Some 2,997 MSMEs in 46 counties – excluding Mandera where KCB is the only bank with a branch – had accessed the State-guaranteed loans by last March 2023.

“We have reviewed the global practices in the area and are ready to innovate further for the benefit of Kenyan businesses,” the Treasury budget and fiscal affairs chief said.

The Treasury’s most recent report on the scheme covering the 2021/2022 fiscal year, tabled in Parliament in November 2022, identified several other challenges affecting the uptake of the fund.

These include the unclear classification of businesses within the definition of MSME under the Public Finance Management Act and MSE Act of 2012, which ultimately determines the amount they can access from the fund.

For instance, the Treasury noted, that a business could qualify to be classified as a micro-enterprise by the number of employees on its books, while on the basis of turnover, it would fall under the definition of a small or medium enterprise.
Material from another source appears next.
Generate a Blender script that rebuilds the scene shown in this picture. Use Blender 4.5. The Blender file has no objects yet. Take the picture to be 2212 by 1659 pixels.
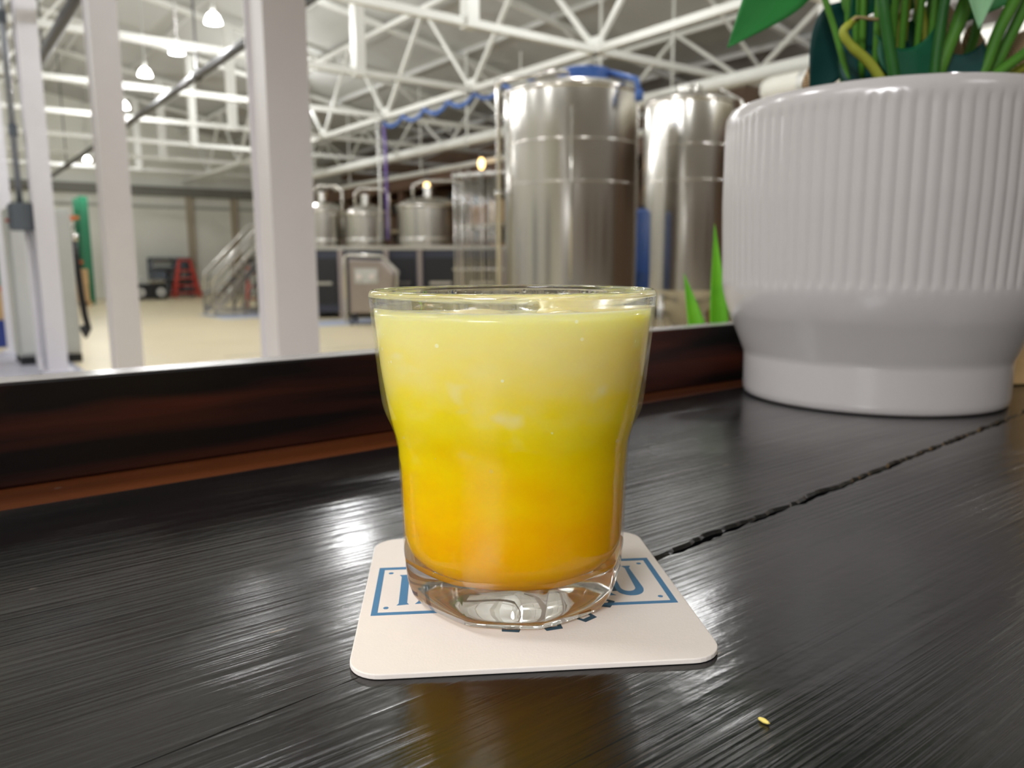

Banks continue to assign a higher risk profile to the MSMEs which usually prices them out of the credit market despite industry data showing the rate of default among small businesses has over the years been lower than that for the corporates.

Findings of a 2016 survey by the Kenya National Bureau of Statistics (KNBS) concluded that about 71 percent of the 7.4 million MSMEs in 2015 got less loans than they had applied for from the banks, with about 86 percent forced to rely on family and friends.